Cabe decir acá que a veces la escritura se resiste a estar con nosotros. Es esquiva de una manera radical. Y por más que se la busca o se la incita, a pesar de nuestro empeño por tenerla al lado y escuchar sus palabras, se mantiene impertérrita, silente, ensimismada en sus propios garabatos. Son los tiempos en que el escritor anda en “época de sequía” o que esta “bloqueado”. Nada parece útil para sacarlo de tal marasmo. Intentar escribir, entonces, es doloroso, angustiante. Miles de malos augurios desfilan por su cabeza y anda a tientas, desconcertado y abandonado de toda estrella polar. Aquí, querer escribir es divagar, vivir en un estado de nomadismo intelectual, padecer el naufragio de los dejados por la inspiración o los ángeles custodios de la creatividad. Durante estos períodos escribir es padecer la carencia de palabras. Por supuesto, siempre está la esperanza de que de pronto –de manera inesperada– reaparezcan vivas y esplendorosas, dispuestas a nuestro afán de retenerlas. Y por eso, así se esté en épocas de aridez productiva, los escritores seguimos raspando el espacio en blanco, como arqueólogos metafísicos, a ver si de pronto hallamos un motivo, un tema, un signo que nos lleve de nuevo a la veta de la producción, al valle imaginario donde reverdecen las ideas y cada pensamiento tiene su signo preciso. Tal es la esperanza, y por eso los escritores son noctámbulos, porque saben que en las noches es cuando hay la mayor posibilidad de que las escurridizas palabras salgan a ofrecer sus dones más preciados.

Retorno a mi inicio: escribir es un placer.
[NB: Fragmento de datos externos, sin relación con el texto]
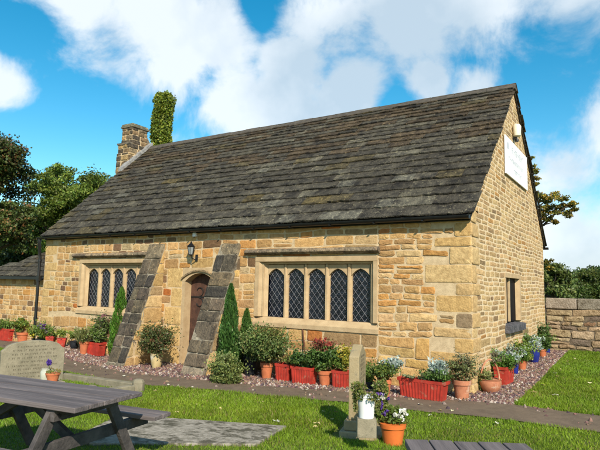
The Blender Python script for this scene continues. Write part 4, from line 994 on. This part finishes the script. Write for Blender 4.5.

Un acto de exploración íntima que busca ser complicidad; una elaborada alquimia en la que humildes grafías, en su justo calor y ebullición, logran transformarse en revelación de lo que somos, en espejo, en líneas tensadas para el encuentro. El goce de escribir se siente en la piel y, más hondo, en las fibras del espíritu. Por eso produce una emoción semejante a la felicidad y por eso, cuando el escribir se convierte en lectura, aparecen los cómplices, las almas gemelas, los amigos anónimos que comparten nuestra misma devoción por las palabras. En ese instante el placer se hace más intenso, porque gracias a la escritura logramos establecer un vínculo con otro ser humano, un lazo invisible capaz de trascender las fronteras y ser inmune al corroer del tiempo.